» **WHAT IS NEEDED**:
Copy out the line that contains "Keep writing the", the line that contains "c=mixc(nt,mrange(nt,sx.outputs[1],1400,1900,0,1),cA,cB)", and every line between them, exactly, and nothing else.

» **RECORDED DATA**:
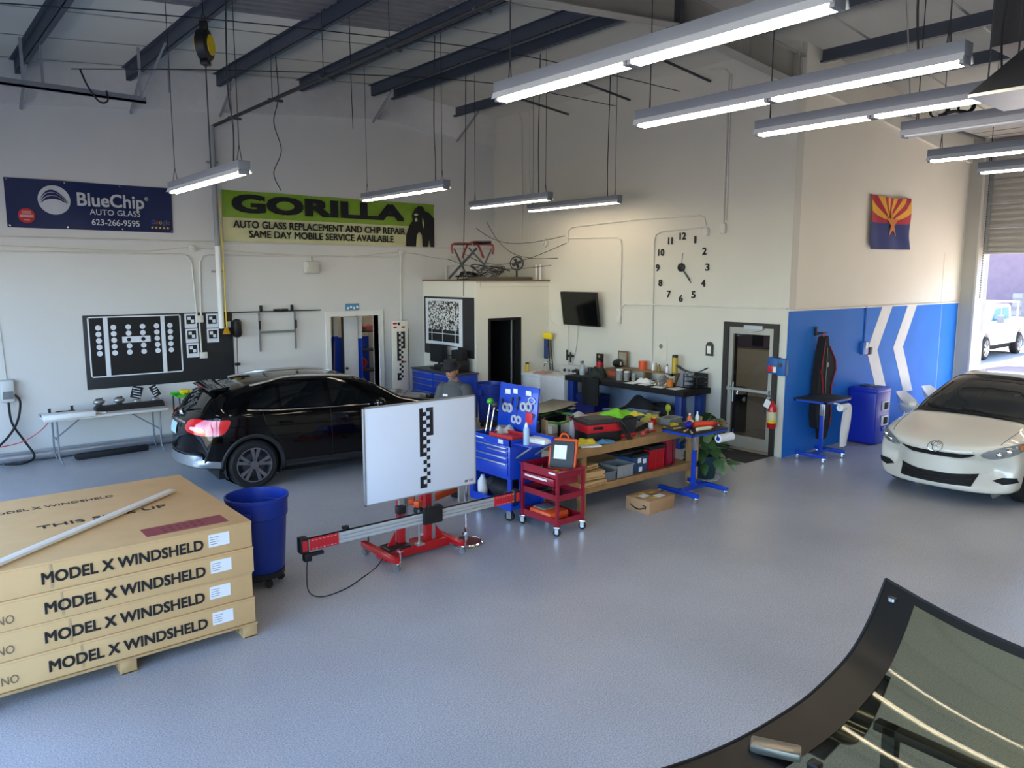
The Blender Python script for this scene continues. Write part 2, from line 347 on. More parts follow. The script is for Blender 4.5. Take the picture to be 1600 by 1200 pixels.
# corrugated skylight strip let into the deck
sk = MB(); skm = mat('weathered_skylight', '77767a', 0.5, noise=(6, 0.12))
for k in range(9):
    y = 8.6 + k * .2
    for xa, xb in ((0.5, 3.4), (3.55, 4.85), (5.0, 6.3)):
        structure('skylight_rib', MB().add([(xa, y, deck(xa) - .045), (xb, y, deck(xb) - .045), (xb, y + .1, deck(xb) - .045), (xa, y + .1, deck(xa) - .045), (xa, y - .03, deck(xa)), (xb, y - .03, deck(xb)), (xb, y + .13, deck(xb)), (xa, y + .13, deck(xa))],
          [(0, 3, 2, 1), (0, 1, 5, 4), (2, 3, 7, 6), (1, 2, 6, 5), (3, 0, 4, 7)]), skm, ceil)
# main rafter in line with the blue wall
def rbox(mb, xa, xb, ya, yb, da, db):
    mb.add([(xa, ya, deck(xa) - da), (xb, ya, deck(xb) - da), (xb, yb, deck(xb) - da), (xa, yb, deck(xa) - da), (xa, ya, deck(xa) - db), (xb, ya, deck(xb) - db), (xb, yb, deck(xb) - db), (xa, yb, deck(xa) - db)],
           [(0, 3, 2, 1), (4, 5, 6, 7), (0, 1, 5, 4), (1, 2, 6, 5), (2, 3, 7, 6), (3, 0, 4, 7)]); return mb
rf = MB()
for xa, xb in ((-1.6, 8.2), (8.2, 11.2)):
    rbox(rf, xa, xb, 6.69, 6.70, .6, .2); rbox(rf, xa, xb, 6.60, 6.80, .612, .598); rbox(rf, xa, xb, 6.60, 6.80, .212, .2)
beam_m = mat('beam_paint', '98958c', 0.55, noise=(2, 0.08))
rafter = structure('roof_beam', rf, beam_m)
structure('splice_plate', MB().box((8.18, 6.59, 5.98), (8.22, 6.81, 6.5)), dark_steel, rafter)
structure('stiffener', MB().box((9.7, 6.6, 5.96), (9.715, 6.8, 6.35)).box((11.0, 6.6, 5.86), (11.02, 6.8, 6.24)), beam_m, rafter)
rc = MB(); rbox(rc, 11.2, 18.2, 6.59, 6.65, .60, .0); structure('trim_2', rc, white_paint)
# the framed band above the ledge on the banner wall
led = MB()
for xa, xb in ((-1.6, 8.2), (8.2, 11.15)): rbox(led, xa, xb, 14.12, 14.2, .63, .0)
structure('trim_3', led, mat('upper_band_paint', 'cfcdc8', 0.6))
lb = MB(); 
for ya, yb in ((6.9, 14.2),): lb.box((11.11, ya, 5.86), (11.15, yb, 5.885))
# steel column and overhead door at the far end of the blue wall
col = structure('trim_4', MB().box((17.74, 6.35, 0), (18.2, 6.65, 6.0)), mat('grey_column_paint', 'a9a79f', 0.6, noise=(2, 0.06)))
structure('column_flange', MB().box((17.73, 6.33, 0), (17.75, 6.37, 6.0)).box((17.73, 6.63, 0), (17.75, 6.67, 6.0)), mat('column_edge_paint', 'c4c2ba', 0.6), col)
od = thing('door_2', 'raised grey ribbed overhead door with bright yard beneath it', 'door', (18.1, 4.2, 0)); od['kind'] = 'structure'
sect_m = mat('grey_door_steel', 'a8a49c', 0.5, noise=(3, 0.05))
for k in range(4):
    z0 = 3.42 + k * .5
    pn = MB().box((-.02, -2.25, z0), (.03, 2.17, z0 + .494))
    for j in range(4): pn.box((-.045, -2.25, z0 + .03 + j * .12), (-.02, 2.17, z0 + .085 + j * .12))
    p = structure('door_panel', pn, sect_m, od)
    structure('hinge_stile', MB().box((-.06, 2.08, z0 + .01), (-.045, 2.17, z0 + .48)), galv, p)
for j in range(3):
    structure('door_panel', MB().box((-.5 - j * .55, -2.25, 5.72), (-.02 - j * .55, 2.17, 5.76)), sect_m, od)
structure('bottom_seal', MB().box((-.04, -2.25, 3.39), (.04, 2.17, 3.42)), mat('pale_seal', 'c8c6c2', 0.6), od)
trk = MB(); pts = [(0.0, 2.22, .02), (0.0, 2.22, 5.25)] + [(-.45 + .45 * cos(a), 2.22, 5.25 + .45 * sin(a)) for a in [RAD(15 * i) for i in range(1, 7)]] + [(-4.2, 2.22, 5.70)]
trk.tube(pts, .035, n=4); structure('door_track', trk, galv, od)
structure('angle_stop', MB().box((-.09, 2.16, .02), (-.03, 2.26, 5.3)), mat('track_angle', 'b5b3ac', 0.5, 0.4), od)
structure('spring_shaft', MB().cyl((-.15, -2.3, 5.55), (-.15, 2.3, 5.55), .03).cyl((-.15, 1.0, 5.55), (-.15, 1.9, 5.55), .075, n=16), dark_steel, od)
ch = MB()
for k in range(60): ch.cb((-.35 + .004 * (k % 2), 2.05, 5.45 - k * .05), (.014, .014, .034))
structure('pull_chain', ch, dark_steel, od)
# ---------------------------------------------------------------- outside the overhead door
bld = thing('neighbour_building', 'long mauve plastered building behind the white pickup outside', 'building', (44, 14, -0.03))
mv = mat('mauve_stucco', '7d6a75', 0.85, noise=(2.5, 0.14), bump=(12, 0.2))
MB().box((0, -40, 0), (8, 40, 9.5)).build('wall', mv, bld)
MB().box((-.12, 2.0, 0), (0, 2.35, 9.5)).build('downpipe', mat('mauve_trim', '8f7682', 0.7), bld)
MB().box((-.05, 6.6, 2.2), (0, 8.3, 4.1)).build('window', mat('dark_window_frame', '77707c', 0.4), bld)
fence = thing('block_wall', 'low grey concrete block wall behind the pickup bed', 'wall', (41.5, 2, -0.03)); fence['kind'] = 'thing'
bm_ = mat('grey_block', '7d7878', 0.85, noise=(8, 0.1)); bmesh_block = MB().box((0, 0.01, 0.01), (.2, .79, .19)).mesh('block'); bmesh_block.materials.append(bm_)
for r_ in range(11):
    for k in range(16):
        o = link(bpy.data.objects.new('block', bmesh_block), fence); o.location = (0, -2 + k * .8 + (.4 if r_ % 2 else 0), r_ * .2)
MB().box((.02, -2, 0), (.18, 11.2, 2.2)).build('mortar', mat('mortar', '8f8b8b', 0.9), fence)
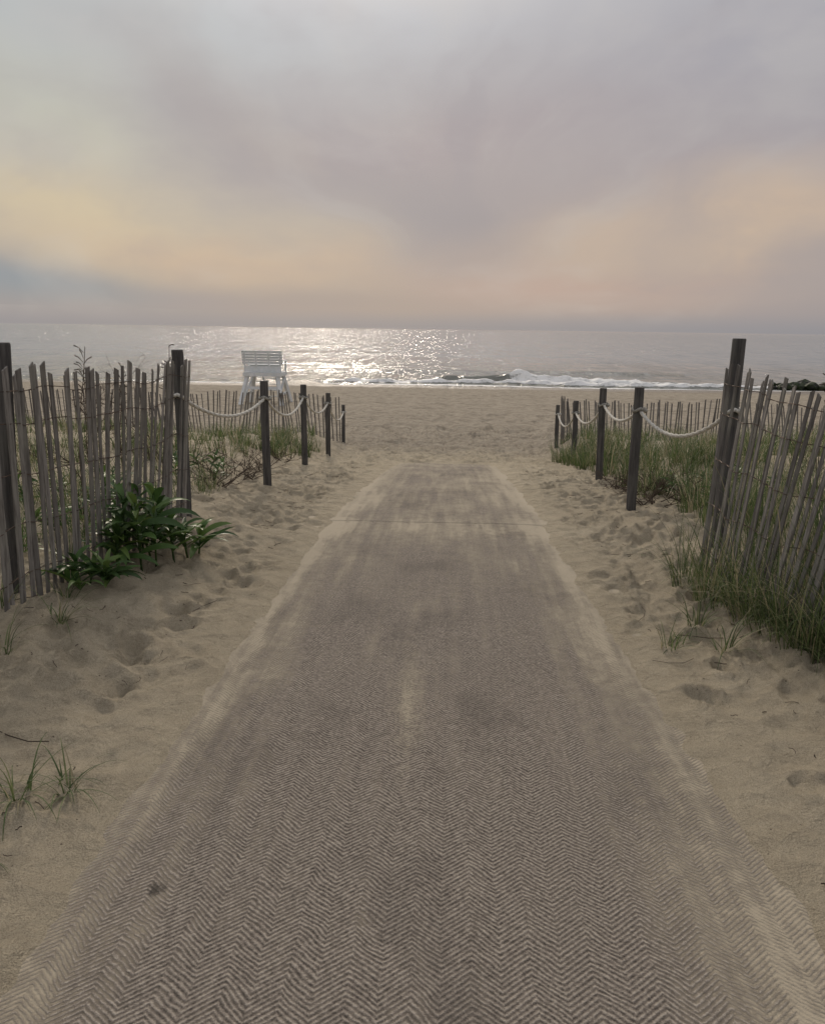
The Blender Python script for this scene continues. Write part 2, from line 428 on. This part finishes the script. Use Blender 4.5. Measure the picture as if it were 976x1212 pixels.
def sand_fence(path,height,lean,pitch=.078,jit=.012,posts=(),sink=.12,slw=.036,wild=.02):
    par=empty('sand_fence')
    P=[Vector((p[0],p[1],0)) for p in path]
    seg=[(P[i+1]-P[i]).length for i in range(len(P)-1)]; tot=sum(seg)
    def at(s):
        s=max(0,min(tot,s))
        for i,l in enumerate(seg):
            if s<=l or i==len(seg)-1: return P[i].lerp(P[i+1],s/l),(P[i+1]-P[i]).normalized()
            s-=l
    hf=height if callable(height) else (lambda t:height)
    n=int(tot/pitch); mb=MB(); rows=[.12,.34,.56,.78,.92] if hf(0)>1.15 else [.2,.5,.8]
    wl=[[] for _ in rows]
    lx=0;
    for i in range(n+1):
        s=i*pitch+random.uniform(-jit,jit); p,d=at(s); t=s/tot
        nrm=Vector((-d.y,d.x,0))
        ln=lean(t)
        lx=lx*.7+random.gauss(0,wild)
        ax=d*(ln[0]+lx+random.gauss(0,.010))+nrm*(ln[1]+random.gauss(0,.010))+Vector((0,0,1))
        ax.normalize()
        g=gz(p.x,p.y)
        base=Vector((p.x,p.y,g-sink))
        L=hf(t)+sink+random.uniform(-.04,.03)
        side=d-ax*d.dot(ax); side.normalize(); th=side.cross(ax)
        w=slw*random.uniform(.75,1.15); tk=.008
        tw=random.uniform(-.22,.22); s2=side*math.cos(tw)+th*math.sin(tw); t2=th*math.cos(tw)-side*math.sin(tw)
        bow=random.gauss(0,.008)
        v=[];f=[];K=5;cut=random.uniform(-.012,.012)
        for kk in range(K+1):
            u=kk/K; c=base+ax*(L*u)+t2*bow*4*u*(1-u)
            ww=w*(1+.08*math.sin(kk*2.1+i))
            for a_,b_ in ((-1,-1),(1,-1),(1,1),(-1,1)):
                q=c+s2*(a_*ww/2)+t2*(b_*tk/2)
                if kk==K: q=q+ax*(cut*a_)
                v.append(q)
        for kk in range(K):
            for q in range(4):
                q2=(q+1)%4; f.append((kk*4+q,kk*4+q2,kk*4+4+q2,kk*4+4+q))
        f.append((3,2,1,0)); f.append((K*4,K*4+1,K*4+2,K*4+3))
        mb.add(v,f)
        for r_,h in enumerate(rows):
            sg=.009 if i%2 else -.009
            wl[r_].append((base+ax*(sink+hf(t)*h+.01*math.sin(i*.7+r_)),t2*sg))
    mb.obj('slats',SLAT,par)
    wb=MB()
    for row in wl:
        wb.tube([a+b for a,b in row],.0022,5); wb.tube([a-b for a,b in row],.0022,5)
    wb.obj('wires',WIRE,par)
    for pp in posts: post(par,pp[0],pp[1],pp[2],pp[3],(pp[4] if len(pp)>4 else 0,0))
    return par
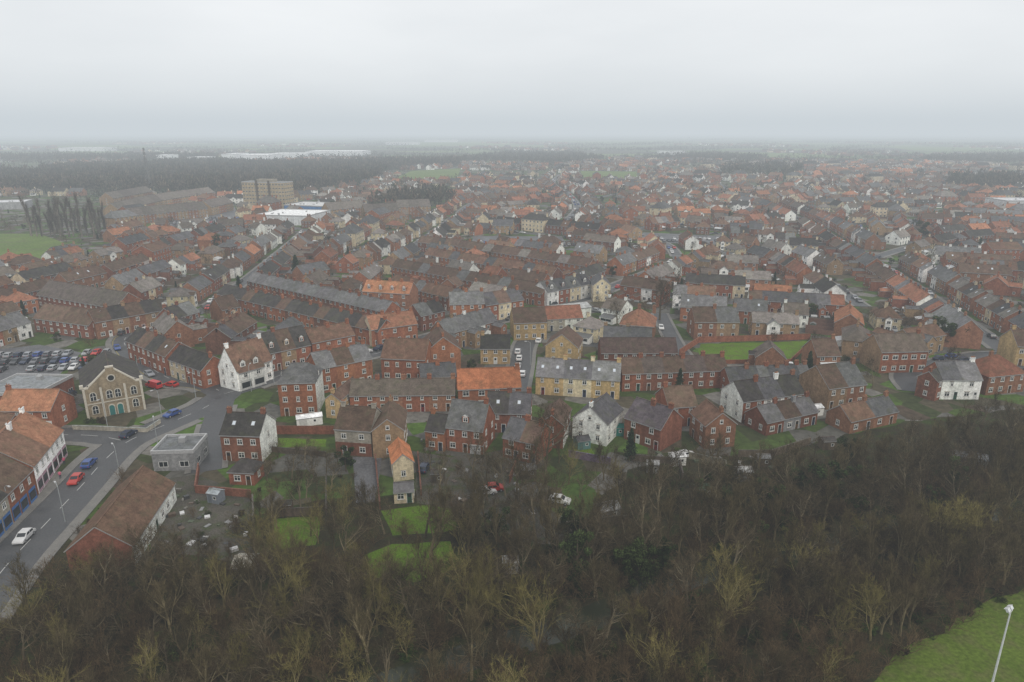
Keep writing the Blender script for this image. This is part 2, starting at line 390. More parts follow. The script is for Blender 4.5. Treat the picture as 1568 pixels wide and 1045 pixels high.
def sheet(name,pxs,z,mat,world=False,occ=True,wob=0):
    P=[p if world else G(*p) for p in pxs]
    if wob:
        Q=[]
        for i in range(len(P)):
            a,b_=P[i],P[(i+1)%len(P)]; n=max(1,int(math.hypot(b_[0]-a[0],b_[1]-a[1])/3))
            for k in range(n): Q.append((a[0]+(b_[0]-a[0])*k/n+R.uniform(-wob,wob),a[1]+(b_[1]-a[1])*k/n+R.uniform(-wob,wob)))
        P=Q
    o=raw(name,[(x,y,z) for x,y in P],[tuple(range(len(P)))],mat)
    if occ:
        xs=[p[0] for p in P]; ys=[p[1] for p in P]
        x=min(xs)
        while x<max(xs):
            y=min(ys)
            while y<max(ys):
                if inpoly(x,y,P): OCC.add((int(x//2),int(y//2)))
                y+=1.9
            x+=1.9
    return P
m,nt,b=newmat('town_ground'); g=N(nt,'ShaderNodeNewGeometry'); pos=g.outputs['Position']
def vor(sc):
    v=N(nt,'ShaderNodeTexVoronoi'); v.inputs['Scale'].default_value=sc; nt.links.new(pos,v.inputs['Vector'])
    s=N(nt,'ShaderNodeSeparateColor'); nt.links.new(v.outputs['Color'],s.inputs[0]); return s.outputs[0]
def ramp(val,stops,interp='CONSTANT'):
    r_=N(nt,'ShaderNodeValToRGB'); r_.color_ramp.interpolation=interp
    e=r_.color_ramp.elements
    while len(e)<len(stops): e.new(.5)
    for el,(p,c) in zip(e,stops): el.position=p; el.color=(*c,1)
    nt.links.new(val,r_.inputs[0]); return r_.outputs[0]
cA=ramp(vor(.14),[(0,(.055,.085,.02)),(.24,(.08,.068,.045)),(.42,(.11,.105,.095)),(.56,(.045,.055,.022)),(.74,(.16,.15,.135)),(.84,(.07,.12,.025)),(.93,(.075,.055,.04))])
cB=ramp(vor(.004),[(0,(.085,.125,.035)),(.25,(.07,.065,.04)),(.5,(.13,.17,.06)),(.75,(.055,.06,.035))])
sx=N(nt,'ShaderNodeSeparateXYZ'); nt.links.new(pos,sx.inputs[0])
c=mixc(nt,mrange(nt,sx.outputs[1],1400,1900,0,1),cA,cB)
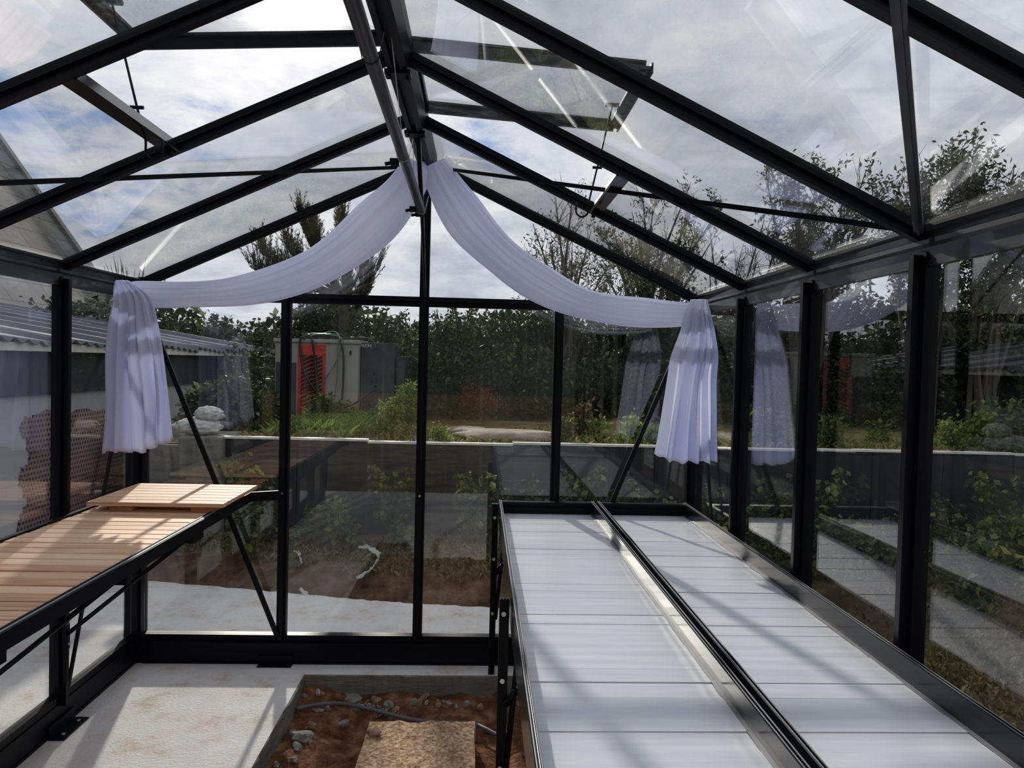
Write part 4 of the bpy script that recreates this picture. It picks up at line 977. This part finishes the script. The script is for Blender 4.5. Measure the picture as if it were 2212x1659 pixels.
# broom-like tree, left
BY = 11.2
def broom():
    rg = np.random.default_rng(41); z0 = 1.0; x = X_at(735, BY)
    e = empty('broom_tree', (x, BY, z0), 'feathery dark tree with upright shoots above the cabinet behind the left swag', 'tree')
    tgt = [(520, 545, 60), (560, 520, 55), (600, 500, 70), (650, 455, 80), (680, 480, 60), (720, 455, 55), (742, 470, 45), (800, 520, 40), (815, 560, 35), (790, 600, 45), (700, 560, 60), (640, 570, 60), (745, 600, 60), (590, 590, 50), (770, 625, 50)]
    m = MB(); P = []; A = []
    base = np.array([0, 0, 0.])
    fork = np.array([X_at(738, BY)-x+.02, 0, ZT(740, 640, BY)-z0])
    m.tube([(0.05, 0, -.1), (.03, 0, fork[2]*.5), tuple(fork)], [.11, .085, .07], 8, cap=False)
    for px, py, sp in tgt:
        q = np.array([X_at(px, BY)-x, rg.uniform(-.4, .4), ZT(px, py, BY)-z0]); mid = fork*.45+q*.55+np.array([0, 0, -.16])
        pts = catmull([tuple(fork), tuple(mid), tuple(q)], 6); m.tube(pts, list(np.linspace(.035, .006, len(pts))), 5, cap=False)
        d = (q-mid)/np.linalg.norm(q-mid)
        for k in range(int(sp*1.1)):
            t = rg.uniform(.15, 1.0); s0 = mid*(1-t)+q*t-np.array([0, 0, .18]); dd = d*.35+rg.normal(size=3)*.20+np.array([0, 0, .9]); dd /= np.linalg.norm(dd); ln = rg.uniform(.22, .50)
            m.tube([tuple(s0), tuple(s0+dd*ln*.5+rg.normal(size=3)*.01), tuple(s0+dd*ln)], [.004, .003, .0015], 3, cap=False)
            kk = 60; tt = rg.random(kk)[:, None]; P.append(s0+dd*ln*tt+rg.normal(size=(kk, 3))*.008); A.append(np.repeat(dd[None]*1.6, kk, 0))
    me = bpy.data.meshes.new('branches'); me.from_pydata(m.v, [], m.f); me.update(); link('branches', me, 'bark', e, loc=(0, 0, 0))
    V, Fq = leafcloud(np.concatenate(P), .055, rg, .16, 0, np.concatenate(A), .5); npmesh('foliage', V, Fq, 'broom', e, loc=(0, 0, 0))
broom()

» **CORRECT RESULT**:
Keep writing the Blender script for this image. This is part 2, starting at line 390. More parts follow. The script is for Blender 4.5. Treat the picture as 1568 pixels wide and 1045 pixels high.
def sheet(name,pxs,z,mat,world=False,occ=True,wob=0):
    P=[p if world else G(*p) for p in pxs]
    if wob:
        Q=[]
        for i in range(len(P)):
            a,b_=P[i],P[(i+1)%len(P)]; n=max(1,int(math.hypot(b_[0]-a[0],b_[1]-a[1])/3))
            for k in range(n): Q.append((a[0]+(b_[0]-a[0])*k/n+R.uniform(-wob,wob),a[1]+(b_[1]-a[1])*k/n+R.uniform(-wob,wob)))
        P=Q
    o=raw(name,[(x,y,z) for x,y in P],[tuple(range(len(P)))],mat)
    if occ:
        xs=[p[0] for p in P]; ys=[p[1] for p in P]
        x=min(xs)
        while x<max(xs):
            y=min(ys)
            while y<max(ys):
                if inpoly(x,y,P): OCC.add((int(x//2),int(y//2)))
                y+=1.9
            x+=1.9
    return P
m,nt,b=newmat('town_ground'); g=N(nt,'ShaderNodeNewGeometry'); pos=g.outputs['Position']
def vor(sc):
    v=N(nt,'ShaderNodeTexVoronoi'); v.inputs['Scale'].default_value=sc; nt.links.new(pos,v.inputs['Vector'])
    s=N(nt,'ShaderNodeSeparateColor'); nt.links.new(v.outputs['Color'],s.inputs[0]); return s.outputs[0]
def ramp(val,stops,interp='CONSTANT'):
    r_=N(nt,'ShaderNodeValToRGB'); r_.color_ramp.interpolation=interp
    e=r_.color_ramp.elements
    while len(e)<len(stops): e.new(.5)
    for el,(p,c) in zip(e,stops): el.position=p; el.color=(*c,1)
    nt.links.new(val,r_.inputs[0]); return r_.outputs[0]
cA=ramp(vor(.14),[(0,(.055,.085,.02)),(.24,(.08,.068,.045)),(.42,(.11,.105,.095)),(.56,(.045,.055,.022)),(.74,(.16,.15,.135)),(.84,(.07,.12,.025)),(.93,(.075,.055,.04))])
cB=ramp(vor(.004),[(0,(.085,.125,.035)),(.25,(.07,.065,.04)),(.5,(.13,.17,.06)),(.75,(.055,.06,.035))])
sx=N(nt,'ShaderNodeSeparateXYZ'); nt.links.new(pos,sx.inputs[0])
c=mixc(nt,mrange(nt,sx.outputs[1],1400,1900,0,1),cA,cB)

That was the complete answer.